Ci sono cose che crediamo di dimenticare, sepolte tra le memorie di giorni offuscati. In realtà sonnecchiano da qualche parte del nostro cervello, incapaci di andare al ritmo di oggi. È un po’ come se all’improvviso i primi modem – col loro fischiettare incerto e le pernacchie rumorose – venissero catapultati in questo tempo di connessioni senza fili e banda larga.
Queste cose perdute, questi ricordi, non scompaiono o si cancellano, entrano solo in stand by fino a quando qualcosa o qualcuno ce le ripropone.
C’è ad esempio il trasloco dei genitori che ti costringe ad analizzare anni di adolescenza, fatti di foto imbarazzanti e pantaloni dai colori fluorescenti, per selezionare cosa tenere e cosa lasciar andare. Inutile dire che anche sotto la minaccia paterna di buttare tutto, ad alcuni oggetti non riesci a rinunciare: le gommine a forma di merendina, gli scubidù, le lettere di tua cugina, i menù dei pranzi di famiglia.
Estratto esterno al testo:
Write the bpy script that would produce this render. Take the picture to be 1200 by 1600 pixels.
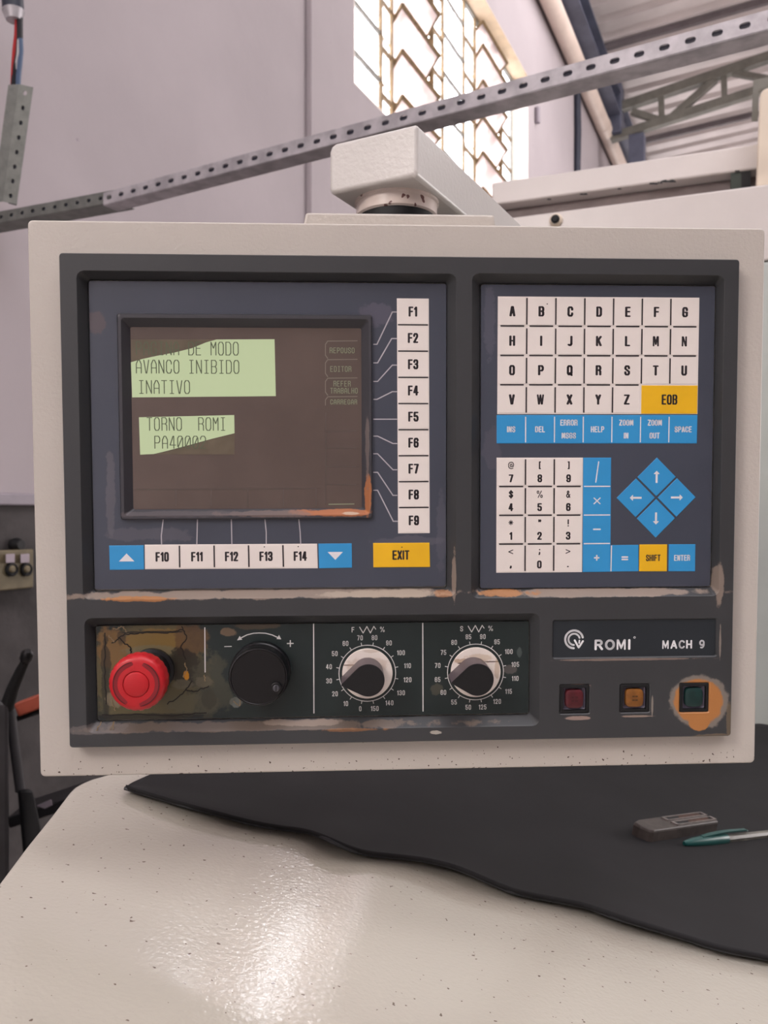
import bpy, bmesh, math, random
from mathutils import Vector, Matrix, Euler
random.seed(7)
S = bpy.context.scene
COL = S.collection
for o in list(bpy.data.objects):
    bpy.data.objects.remove(o)

# ------------------------------------------------------------------ camera
F = 1300.0                                   # focal length in pixels of the 1200x1600 frame
cam_d = bpy.data.cameras.new('camera')
cam_d.sensor_fit = 'VERTICAL'
cam_d.sensor_height = 24.0
cam_d.lens = 24.0 * F / 1600.0
cam_d.clip_start = 0.02
cam_d.clip_end = 200
cam_d.dof.use_dof = True
cam_d.dof.focus_distance = 0.545
cam_d.dof.aperture_fstop = 11.0
cam = bpy.data.objects.new('camera', cam_d)
COL.objects.link(cam)
cam.rotation_euler = (math.pi / 2, 0, 0)     # level, looking along +Y from the origin
S.camera = cam

# ------------------------------------------------------------------ light
S.view_settings.view_transform = 'Standard'
S.view_settings.look = 'None'
S.view_settings.gamma = 1
S.view_settings.use_curve_mapping = False
S.view_settings.exposure = -0.17

world = bpy.data.worlds.new('world')
S.world = world
world.use_nodes = True
wb = world.node_tree.nodes['Background']
wb.inputs['Color'].default_value = (0.99, 0.98, 1.0, 1)
wb.inputs['Strength'].default_value = 18.0

def area(name, loc, target, sx, sy, power, color):
    l = bpy.data.lights.new(name, 'AREA')
    l.shape = 'RECTANGLE'; l.size = sx; l.size_y = sy
    l.energy = power; l.color = color
    o = bpy.data.objects.new(name, l)
    o.location = loc
    d = Vector(target) - Vector(loc)
    o.rotation_euler = d.to_track_quat('-Z', 'Y').to_euler()
    COL.objects.link(o)
    return o

# workshop lamp high on the left behind the photographer, and a roof skylight; the rest is added fill
area('high_bay_lamp', (-2.0, -1.55, 1.75), (0.05, 0.55, -0.05), 0.55, 0.55, 41, (1.0, 0.93, 0.86))
area('roof_skylight', (1.6, -1.0, 5.2), (0.2, 1.0, 0), 4.0, 4.0, 230, (0.98, 0.95, 1.0))
area('far_wall_fill', (4.5, 7.0, 5.6), (2.6, 8.0, 0), 3.0, 6.0, 300, (1.0, 0.95, 0.96))  # added fill that brightens the left wall
area('far_roof_fill', (6.0, 21.0, 1.5), (4.0, 12.0, 5.5), 6.0, 4.0, 620, (1.0, 0.95, 0.95))  # added fill that brightens the far roof; no door is built
area('side_fill', (11.5, 6.0, 1.2), (1.5, 8.5, 4.6), 6.0, 4.5, 800, (1.0, 0.94, 0.93))  # added fill for the wall and roof; no gate is built

# ------------------------------------------------------------------ helpers
def lin(c):
    return tuple(((v / 255) / 12.92 if v / 255 <= .04045 else ((v / 255 + .055) / 1.055) ** 2.4) for v in c) + (1,)

def ray(px, py):
    return Vector(((px - 600) / F, 1.0, (800 - py) / F))

def on_plane(px, py, n, d):
    """world point where the sight line through (px, py) meets the plane n.P = d"""
    r = ray(px, py)
    return r * (d / n.dot(r))

def at(px, py, y):
    return ray(px, py) * y

def tag(o, label=None, cat=None, group=None, kind=None):
    if label: o['label'] = label
    if cat: o['category'] = cat
    if group: o['group'] = group
    if kind: o['kind'] = kind
    return o

def empty(name, loc=(0, 0, 0), rot=(0, 0, 0)):
    o = bpy.data.objects.new(name, None)
    o.location = loc; o.rotation_euler = rot
    o.empty_display_size = .05
    COL.objects.link(o)
    return o

class B:
    """collects geometry in a bmesh, linked as ONE mesh object"""
    def __init__(s):
        s.bm = bmesh.new()
    def poly(s, pts):
        vs = [s.bm.verts.new(p) for p in pts]
        return s.bm.faces.new(vs)
    def box(s, lo, hi, m=None):
        x0, y0, z0 = lo; x1, y1, z1 = hi
        c = [(x0, y0, z0), (x1, y0, z0), (x1, y1, z0), (x0, y1, z0), (x0, y0, z1), (x1, y0, z1), (x1, y1, z1), (x0, y1, z1)]
        if m is not None: c = [m @ Vector(p) for p in c]
        v = [s.bm.verts.new(p) for p in c]
        for f in ((0, 3, 2, 1), (4, 5, 6, 7), (0, 1, 5, 4), (1, 2, 6, 5), (2, 3, 7, 6), (3, 0, 4, 7)):
            s.bm.faces.new([v[i] for i in f])
        return s
    def hexa(s, c):
        """eight corners: 4 of one face then 4 of the opposite one in the same order"""
        v = [s.bm.verts.new(p) for p in c]
        for f in ((0, 3, 2, 1), (4, 5, 6, 7), (0, 1, 5, 4), (1, 2, 6, 5), (2, 3, 7, 6), (3, 0, 4, 7)):
            s.bm.faces.new([v[i] for i in f])
        return s
    def rings(s, rings, cap0=True, cap1=True):
        R = [[s.bm.verts.new(p) for p in r] for r in rings]
        n = len(R[0])
        for a, b in zip(R, R[1:]):
            for i in range(n):
                s.bm.faces.new((a[i], a[(i + 1) % n], b[(i + 1) % n], b[i]))
        if cap0: s.bm.faces.new(R[0][::-1])
        if cap1: s.bm.faces.new(R[-1])
        return R
    def lathe(s, prof, axis_o, ax, seg=32, u=None, cap0=True, cap1=True):
        """prof: (radius, height) along ax from axis_o"""
        ax = Vector(ax).normalized()
        u = Vector(u) if u else ax.orthogonal().normalized()
        v = ax.cross(u)
        o = Vector(axis_o)
        return s.rings([[o + ax * h + (u * math.cos(2 * math.pi * k / seg) + v * math.sin(2 * math.pi * k / seg)) * r
                         for k in range(seg)] for r, h in prof], cap0, cap1)
    def tube(s, pts, r, seg=10):
        pts = [Vector(p) for p in pts]
        rr = r if isinstance(r, (list, tuple)) else [r] * len(pts)
        out = []; u = None
        for i, p in enumerate(pts):
            t = (pts[min(i + 1, len(pts) - 1)] - pts[max(i - 1, 0)]).normalized()
            if u is None: u = t.orthogonal().normalized()
            u = (u - t * u.dot(t)).normalized()
            v = t.cross(u)
            out.append([p + (u * math.cos(2 * math.pi * k / seg) + v * math.sin(2 * math.pi * k / seg)) * rr[i] for k in range(seg)])
        s.rings(out)
        return s
    def bar(s, a, b, w, h, up=(0, 0, 1)):
        """a rectangular bar from a to b, w across and h along up"""
        a = Vector(a); b = Vector(b)
        t = (b - a).normalized(); up = Vector(up)
        side = t.cross(up).normalized(); up = side.cross(t).normalized()
        q = [(-w / 2, -h / 2), (w / 2, -h / 2), (w / 2, h / 2), (-w / 2, h / 2)]
        s.rings([[p + side * x + up * y for x, y in q] for p in (a, b)])
        return s
    def build(s, name, mat, parent=None, smooth=False, bevel=None, segs=2, recalc=True, solid=None):
        if recalc: bmesh.ops.recalc_face_normals(s.bm, faces=s.bm.faces)
        me = bpy.data.meshes.new(name)
        s.bm.to_mesh(me); s.bm.free()
        o = bpy.data.objects.new(name, me)
        COL.objects.link(o)
        me.materials.append(mat)
        if parent: o.parent = parent
        if solid:
            m = o.modifiers.new('solidify', 'SOLIDIFY'); m.thickness = solid; m.offset = 0
        if bevel:
            m = o.modifiers.new('bevel', 'BEVEL'); m.width = bevel; m.segments = segs
            m.limit_method = 'ANGLE'; m.angle_limit = math.radians(35)
            m.harden_normals = False
        if smooth:
            for p in me.polygons: p.use_smooth = True
            me.set_sharp_from_angle(angle=math.radians(38))
            m = o.modifiers.new('weighted', 'WEIGHTED_NORMAL'); m.keep_sharp = True; m.weight = 100
        return o

# ------------------------------------------------------------------ materials
class NT:
    def __init__(s, name):
        s.m = bpy.data.materials.new(name); s.m.use_nodes = True
        s.t = s.m.node_tree; s.n = s.t.nodes; s.l = s.t.links
        s.b = s.n['Principled BSDF']
        s.tc = s.n.new('ShaderNodeTexCoord')
    def link(s, a, b): s.l.new(a, b)
    def noise(s, scale, detail=3, rough=.55, coord=None, dist=0):
        t = s.n.new('ShaderNodeTexNoise')
        t.inputs['Scale'].default_value = scale; t.inputs['Detail'].default_value = detail
        t.inputs['Roughness'].default_value = rough; t.inputs['Distortion'].default_value = dist
        s.link(coord or s.tc.outputs['Object'], t.inputs['Vector'])
        return t
    def ramp(s, src, a, b):
        r = s.n.new('ShaderNodeMapRange'); r.interpolation_type = 'SMOOTHSTEP'
        r.inputs['From Min'].default_value = a; r.inputs['From Max'].default_value = b
        s.link(src, r.inputs['Value'])
        return r.outputs['Result']
    def math(s, op, a, b=None):
        m = s.n.new('ShaderNodeMath'); m.operation = op
        for i, v in enumerate((a, b)):
            if v is None: continue
            if isinstance(v, (int, float)): m.inputs[i].default_value = v
            else: s.link(v, m.inputs[i])
        return m.outputs[0]
    def mix(s, fac, a, b):
        m = s.n.new('ShaderNodeMix'); m.data_type = 'RGBA'
        if isinstance(fac, (int, float)): m.inputs[0].default_value = fac
        else: s.link(fac, m.inputs[0])
        for i, v in ((6, a), (7, b)):
            if isinstance(v, tuple): m.inputs[i].default_value = v
            else: s.link(v, m.inputs[i])
        return m.outputs[2]
    def bump(s, src, dist, strength=1.0):
        b = s.n.new('ShaderNodeBump')
        b.inputs['Distance'].default_value = dist; b.inputs['Strength'].default_value = strength
        s.link(src, b.inputs['Height'])
        s.link(b.outputs['Normal'], s.b.inputs['Normal'])

def material(name, rgb, rough=.5, metal=0., var=.06, vscale=8., bump=0., bscale=300., coat=0., spec=.5,
             patches=None, specks=None, emit=None, estr=1.0, trans=0., ior=1.45, alpha=1.0, detail=3):
    """patches: (cx, cz, rx, rz, rgb, strength, raggedness in m) worn places with a shape of their own"""
    t = NT(name); c = lin(rgb)
    col = c
    if var > 0:
        n = t.noise(vscale, 4)
        f = t.ramp(n.outputs['Fac'], .3, .7)
        col = t.mix(f, tuple(v * (1 - var) for v in c[:3]) + (1,), tuple(min(1, v * (1 + var)) for v in c[:3]) + (1,))
    if patches:
        nz = t.noise(160, 5, .65)
        nz2 = t.noise(45, 3, .6)
        for cx, cz, rx, rz, prgb, st, rag in patches:
            v = t.n.new('ShaderNodeVectorMath'); v.operation = 'SUBTRACT'
            t.link(t.tc.outputs['Object'], v.inputs[0]); v.inputs[1].default_value = (cx, 0, cz)
            v2 = t.n.new('ShaderNodeVectorMath'); v2.operation = 'MULTIPLY'
            t.link(v.outputs[0], v2.inputs[0]); v2.inputs[1].default_value = (1 / rx, 0, 1 / rz)
            v3 = t.n.new('ShaderNodeVectorMath'); v3.operation = 'LENGTH'
            t.link(v2.outputs[0], v3.inputs[0])
            k = rag
            e = t.math('ADD', v3.outputs['Value'], t.math('MULTIPLY', t.math('SUBTRACT', nz.outputs['Fac'], .5), 1.6 * k))
            e = t.math('ADD', e, t.math('MULTIPLY', t.math('SUBTRACT', nz2.outputs['Fac'], .5), 1.8 * k))
            soft = .06 if k < .5 else .14
            f = t.math('MULTIPLY', t.ramp(e, 1 + soft, 1 - soft), st)
            col = t.mix(f, col, lin(prgb))
    if specks:
        thr, sc, srgb, zlo, zhi = specks          # dark chips, thick where z is near zlo, none above zhi
        sn = t.noise(sc, 1, .5)
        sep = t.n.new('ShaderNodeSeparateXYZ'); t.link(t.tc.outputs['Object'], sep.inputs[0])
        g = t.ramp(sep.outputs['Z'], zhi, zlo)
        lim = t.math('SUBTRACT', 1.0, t.math('MULTIPLY', g, 1 - thr))
        f = t.ramp(t.math('SUBTRACT', sn.outputs['Fac'], lim), 0, .015)
        col = t.mix(f, col, lin(srgb))
    if isinstance(col, tuple): t.b.inputs['Base Color'].default_value = col
    else: t.link(col, t.b.inputs['Base Color'])
    t.b.inputs['Roughness'].default_value = rough
    t.b.inputs['Metallic'].default_value = metal
    t.b.inputs['Specular IOR Level'].default_value = spec
    t.b.inputs['Coat Weight'].default_value = coat
    t.b.inputs['Coat Roughness'].default_value = .12
    t.b.inputs['Transmission Weight'].default_value = trans
    t.b.inputs['IOR'].default_value = ior
    t.b.inputs['Alpha'].default_value = alpha
    if emit:
        t.b.inputs['Emission Color'].default_value = lin(emit)
        t.b.inputs['Emission Strength'].default_value = estr
    if bump:
        t.bump(t.noise(bscale, detail, .5).outputs['Fac'], bump)
    return t.m

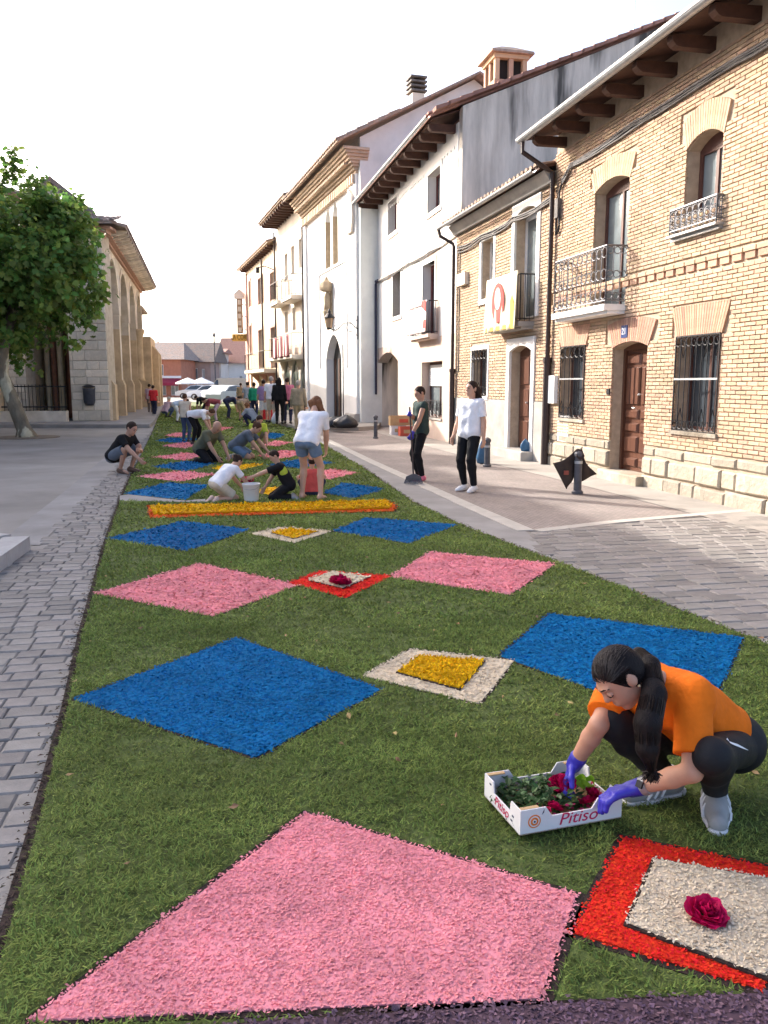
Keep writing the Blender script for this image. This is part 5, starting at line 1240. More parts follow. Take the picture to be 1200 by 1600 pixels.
# ================================================================== street furniture and small things
M_post = mat('grey_bollard_paint', (.085,.085,.095), .5, .2, 8)
def bollard(px, py, ytop, label):
    p = G(px, py); h = W(px, ytop, p.y).z; o = empty('bollard', p, 0, label, 'bollard', 'bollards along the pavement')
    b = MB(); b.lathe([(.085,0),(.085,.03),(.06,.05),(.055,h-.1),(.07,h-.09),(.07,h-.05),(.055,h-.03),(.0,h)], (0,0,0), 14); b.build('post', M_post, o)
    b = MB(); b.lathe([(.062,h-.2),(.062,h-.16)], (0,0,0), 14); b.build('reflective_ring', M_palemetal, o); return o, p, h
bollard(587, 685, 648, 'slim grey bollard before the archway of the white house')
bollard(761, 729, 683, 'slim grey bollard behind the person in white T-shirt')
_, bp, bh = bollard(902, 771, 703, 'bollard half hidden under a draped brown cloth')
# cloth draped over the bollard, hanging in points
def drape():
    m = MB(); q = 9
    def patch(A, B, C_, D, fold, ph):       # bilinear patch A top-in, B top-out, C bottom-out, D bottom-in
        A, B, C_, D = map(Vector, (A, B, C_, D)); vs = []
        for j in range(q+1):
            for i in range(q+1):
                s_, t_ = i/q, j/q; p = (A*(1-s_)+B*s_)*(1-t_)+(D*(1-s_)+C_*s_)*t_
                p.y += fold*math.sin(s_*7+ph+t_*2)*(.3+t_); p.z -= .05*math.sin(math.pi*s_)*(1-t_); vs.append(p)
        m.add(vs, [(j*(q+1)+i, j*(q+1)+i+1, (j+1)*(q+1)+i+1, (j+1)*(q+1)+i) for j in range(q) for i in range(q)], .5)
    t = bh+.015
    patch((-.03,-.0,t), (-.38,-.02,bh-.19), (-.17,-.05,.07), (-.03,.075,.25), .02, 0)
    patch((.05,.0,t-.01), (.16,.05,bh-.24), (.30,.10,.28), (.03,.075,.15), .02, 1)
    patch((-.03,.0,t), (.05,.0,t-.01), (.04,.085,.3), (-.035,.085,.3), .004, 2)
    patch((-.05,-.075,t-.1), (.07,-.075,t-.1), (.05,.0,t-.008), (-.03,.0,t+.002), .002, 0)
    me = m.mesh('draped_cloth'); me.materials.append(mat('dark_brown_cloth', (.050,.036,.030), .9, .2, 6, .3, 30)); me.shade_smooth()
    o = link(bpy.data.objects.new('draped_cloth', me)); o.location = bp; s = o.modifiers.new('thick', 'SOLIDIFY'); s.thickness = .008; s.offset = 0
    k = MB(); k.box(-.22,-.15,-.06,-.045,bh-.36,bh-.3); k.build('red_patch', mat('faded_red', (.25,.07,.05), .9, .2, 9), o)
    return tag(o, 'dark brown cloth hung over a bollard, its corners drooping', 'cloth')
drape()
# wall lantern of the chapel
def lantern():
    a = FD.uv(557,500,.15); u0 = a[0]; z0 = FD.uv(557,512,.15)[1]
    p = FD.world(u0, .1, z0); o = empty('wall_lantern', p, FD.rz, 'wrought iron scroll bracket with glass street lantern on the chapel', 'lantern')
    x, y = .0, 1.9                          # lantern hangs out over the street
    b = MB(); b.tube([(0,0,.75),(0,0,-.75)], .035, 6); b.tube([(0,0,-.1),(0,.5,.32),(0,.95,.25),(0,1.25,-.05),(0,1.55,-.2),(0,1.9,-.1)], .03, 6); b.ring((0,.5,0), .26, .022, 14, 5, 'yz'); b.ring((0,1.45,-.05), .17, .02, 12, 5, 'yz')
    b.tube([(0,0,-.5),(0,.35,-.38),(0,.6,-.2)], .02, 5); b.tube([(0,0,.5),(0,.2,.45),(0,.35,.3)], .02, 5); bo = b.build('bracket', M_iron, o)
    l = MB(); l.lathe([(.14,.0),(.16,.06),(.26,.62),(.27,.66)], (0,1.9,-.1), 6); l.build('lantern_glass', mat('amber_glass', (.42,.30,.19), .2, .1, 4, spec=.6), o)
    c = MB(); c.lathe([(.36,.66),(.36,.7),(.16,.95),(.1,1.0),(.1,1.1),(.02,1.28)], (0,1.9,-.1), 10); c.build('lantern_cap', M_iron, o)
    r = MB()
    for k in range(6):
        an = k*math.pi/3; r.tube([(.16*math.cos(an),1.9+.16*math.sin(an),-.05),(.27*math.cos(an),1.9+.27*math.sin(an),.56)], .014, 4)
    r.lathe([(.16,-.12),(.17,-.05),(.05,-.14)], (0,1.9,.0), 8); r.build('lantern_frame', M_iron, o); o.scale = (.58,.58,.58)
lantern()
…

Quei menù… se potessero parlare racconterebbero di un nonno che prima tagliava il formaggio a cubetti con precisione da ingegnere mancato e l’attimo dopo si dedicava con i nipoti a disegnare fiori e arabeschi per abbellire i cartoncini dei menù, descriverebbero l’allegra baraonda che dalla mattina invadeva la casa dei nonni e non scemava che nel tardo pomeriggio, quando i grandi riposavano sul divano e i piccoli inventavano recite e giochi.